Friday the 13th Part III
You might not realize this, but Jason doesn't even put on his trademark mask until Part III of the horror saga. It's a substantial upgrade from the dirty bag that he was previously running around town in.
Clerks
Kevin Smith doesn't try to keep his love of hockey secret from his fans. After losing the ball for their rooftop game of hockey, Dante calls down to the sidewalk to see if there are any balls down there. Jay’s response: “About the biggest pair you ever seen, dingleberry!”
Wayne's World
It's one of the funniest moments in the whole movie and it brought the phrase, "game on" into our arsenal of movie quotes.
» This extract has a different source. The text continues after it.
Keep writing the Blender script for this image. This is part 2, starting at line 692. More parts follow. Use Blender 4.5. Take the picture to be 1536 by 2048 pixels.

The video is the French version for some reason, but it offers some extra humor in the form of Wayne's unecessary Gretzky impression.
Happy Gilmore
This is the closest thing on the list to actually being a hockey movie. We could've picked the romantic scene later on, but, in our professional opinions, hockey and romance should never have anything to do with one another.
Canadian Bacon
South Park took Canada bashing to another level, but John Candy, Rhea Perlman, and Kevin J. O'Connor knew exactly how to piss off our friends from the North. Good thing they didn’t make a comment about the Mounties or a moose otherwise they wouldn’t have made it out of the rink alive.
Dumb and Dumber
On the ice, Cam Neely was one of the original "Bash Brothers" of hockey, so it’s a good thing that Jeff Daniels and Jim Carey were acting when they pissed him off, otherwise Sea Bass would have really had a reason to “kick some ass.”
Mallrats

Not too many movies give props to the only professional sports team ever to call Connecticut home, but Brodie explains the pain that all true Whalers fans still have to deal with: “Breakfast, shmreakfast. Look at the score, for Christ's sake. It's only the second period and I'm up 12 to 2. Breakfasts come and go, Rene, but Hartford, ‘the Whale,’ they only beat Vancouver once, maybe twice in a lifetime.”